For the nursing students, the practical experience brings to life the incredible resilience, capacity, and creativity of the Guatemalan people.

This helps to actively confront the formidable challenges to health that they face, and in doing so, poignantly illustrates the benefits of collaboration around health between the northern and the southern countries.

A number of students who are about to graduate from the program live in Rossland.

Five of them will be coming to Rossland to speak.

This is the program’s seventh trip and so far 62 students have graduated, with the majority working as nurses  in the Kootenays.

“It really does hit home. They have a much broader global perspective and so they tend to be more active in their professional bodies, in their community organizations and in their unions, to collectively influence change,” Morris continued.

The dinner is the final major fundraising effort to send the group south in the spring. Abundant community support has been the foundation in making this international practice experience possible, and they are grateful to local citizens, businesses and organizations.

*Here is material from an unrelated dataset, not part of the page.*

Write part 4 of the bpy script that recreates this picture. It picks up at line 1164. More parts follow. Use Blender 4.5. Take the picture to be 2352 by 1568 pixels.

“Consequently, I think that’s why we’ve been blessed with incredible community support,” she said. “The students aspirations seem to really resonate with community members, and I’ve heard community members say ‘I’m physically unable to go but what you’re doing is precisely what I want to support, so we don’t really on corporate donations.’”

Instead, it comes down to small individual donations that collectively make up the effort.

She said it’s not only individuals, but community businesses as well, which have been consistently generous in donating items for things like the silent auction.

The doors will open at 5:30 p.m. Friday, with dinner at 6 p.m. That will be followed by a presentation by last year’s students.

Cost is $10 at the door. Children are welcome.